Fermi-surface transformation across the pseudogap critical point of the cuprate superconductor La$_{1.6-x}$Nd$_{0.4}$Sr$_{x}$CuO$_4$

TL;DR

This study uses high magnetic field measurements to show that the pseudogap phase in cuprate superconductors causes a universal drop in carrier density from 1+p to p at zero temperature, indicating a Fermi-surface reconstruction.

Contribution

It provides the first direct, quantitative evidence of Fermi-surface transformation across the pseudogap critical point in cuprates, confirming a universal carrier density change at T=0.

Findings

Carrier density drops from 1+p to p across the pseudogap transition.

The transition shows doping width and internal structure, with R$_H$ responding more slowly than resistivity.

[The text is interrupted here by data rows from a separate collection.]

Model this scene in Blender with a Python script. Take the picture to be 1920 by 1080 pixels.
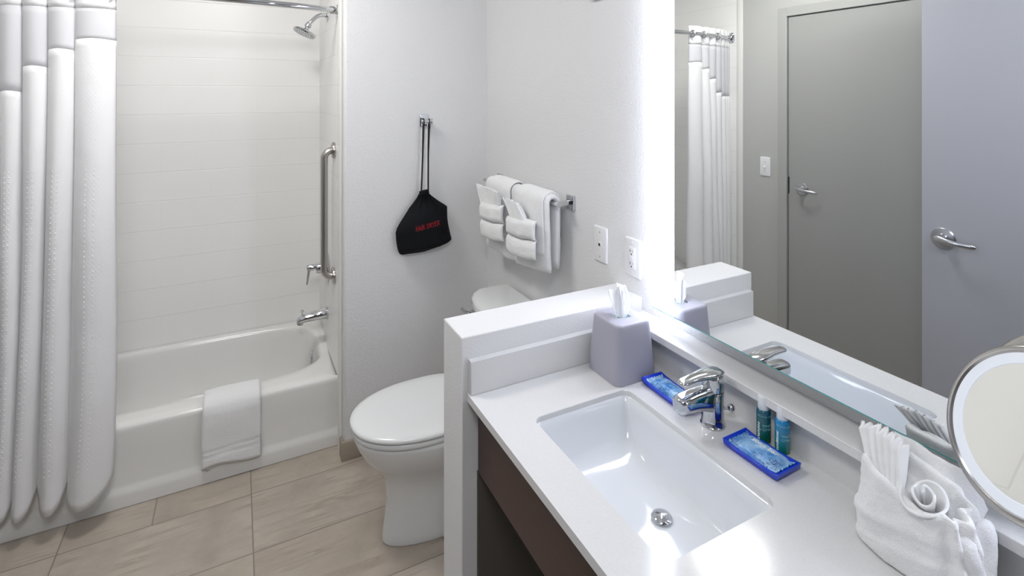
import bpy, bmesh, math, random
from math import sin, cos, pi, radians, sqrt
from mathutils import Vector, noise, Matrix

for o in list(bpy.data.objects): bpy.data.objects.remove(o)
scene = bpy.context.scene
COL = scene.collection
random.seed(7)

# ------------------------------------------------------------------ camera
F_PX = 991.68
cam_d = bpy.data.cameras.new('camera'); cam = bpy.data.objects.new('camera', cam_d); COL.objects.link(cam)
cam_d.sensor_width = 36; cam_d.sensor_fit = 'HORIZONTAL'
cam_d.lens = F_PX / 1920 * 36
cam_d.shift_y = -(540 - 177) / 1920
cam_d.clip_start = 0.02
cam.location = (0, 0, 1.6173)
cam.rotation_euler = (radians(90), 0, -radians(27.435))
scene.camera = cam

# ------------------------------------------------------------------ world, view, lights
w = bpy.data.worlds.new('world'); scene.world = w; w.use_nodes = True
w.node_tree.nodes['Background'].inputs[0].default_value = (0.9, 0.93, 1, 1)
w.node_tree.nodes['Background'].inputs[1].default_value = 0.15
scene.view_settings.view_transform = 'Standard'
scene.view_settings.look = 'None'
scene.view_settings.exposure = 0.40
scene.view_settings.gamma = 1
scene.view_settings.use_curve_mapping = False

def area(name, loc, rot, size, power, color, sy=None, shape='RECTANGLE'):
    l = bpy.data.lights.new(name, 'AREA'); l.energy = power; l.color = color
    l.shape = shape; l.size = size
    if sy: l.size_y = sy
    o = bpy.data.objects.new(name, l); COL.objects.link(o); o.location = loc; o.rotation_euler = rot
    return o
CEIL = 2.52
DOME = (-0.16, 1.93)
DOME_E = 30.0        # ceiling lamp glow
BAND_E = 9.0         # lit bands of the mirror
BACK_E = 1.0         # LED box behind the mirror
area('entry_fill_light', (-0.15, 0.0, 2.5), (radians(58), 0, radians(10)), 0.5, 19.0, (0.97, 0.98, 1.0), 0.5)  # added fill light out of view, brightens curtain, tiles and back wall

# ------------------------------------------------------------------ helpers
WLOC = {}
def link(name, me, parent=None, mat=None):
    o = bpy.data.objects.new(name, me); COL.objects.link(o)
    if mat is not None and me is not None: me.materials.append(mat)
    if parent is not None:
        o.parent = parent
        o.location = -WLOC.get(parent.name, Vector((0, 0, 0)))
    WLOC[o.name] = Vector((0, 0, 0))
    return o
def tag(o, label=None, cat=None, group=None, kind=None):
    if label: o['label'] = label
    if cat: o['category'] = cat
    if group: o['group'] = group
    if kind: o['kind'] = kind
    return o
def empty(name, loc, label, cat, group=None):
    o = bpy.data.objects.new(name, None); COL.objects.link(o); o.location = loc
    o.empty_display_size = 0.05
    WLOC[o.name] = Vector(loc)
    return tag(o, label, cat, group)

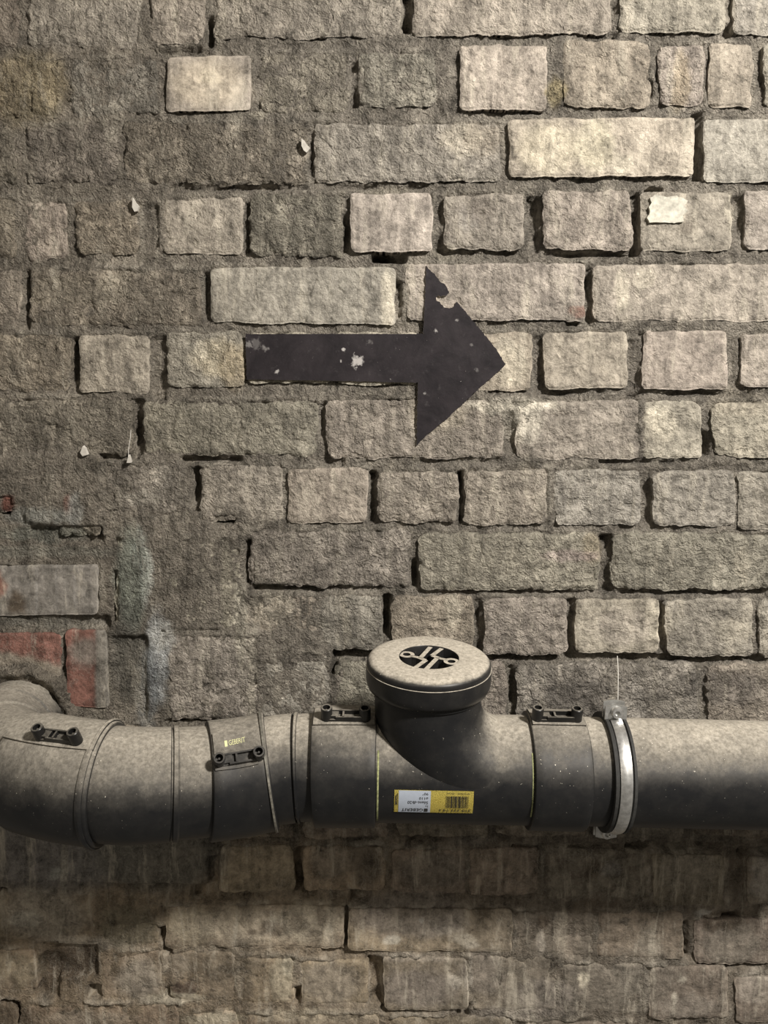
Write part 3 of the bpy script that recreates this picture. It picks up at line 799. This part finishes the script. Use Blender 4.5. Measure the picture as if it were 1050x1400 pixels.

The results are consistent across Nd-LSCO, YBCO, and LSCO, indicating universality.

Abstract

The electrical resistivity $\rho$ and Hall coefficient R$_H$ of the tetragonal single-layer cuprate Nd-LSCO were measured in magnetic fields up to $H = 37.5$ T, large enough to access the normal state at $T \to 0$, for closely spaced dopings $p$ across the pseudogap critical point at $p^\star = 0.235$. Below $p^\star$, both coefficients exhibit an upturn at low temperature, which gets more pronounced with decreasing $p$. Taken together, these upturns show that the normal-state carrier density $n$ at $T = 0$ drops upon entering the pseudogap phase. Quantitatively, it goes from $n = 1 + p$ at $p = 0.24$ to $n = p$ at $p = 0.20$. By contrast, the mobility does not change appreciably, as revealed by the magneto-resistance. The transition has a width in doping and some internal structure, whereby R$_H$ responds more slowly than $\rho$ to the opening of the pseudogap. We attribute this difference to a Fermi surface that supports both hole-like and electron-like carriers in the interval $0.2 < p < p^\star$, with compensating contributions to R$_H$. Our data are in excellent agreement with recent high-field data on YBCO and LSCO. The quantitative consistency across three different cuprates shows that a drop in carrier density from $1 + p$ to $p$ is a universal signature of the pseudogap transition at $T=0$. We discuss the implication of these findings for the nature of the pseudogap phase.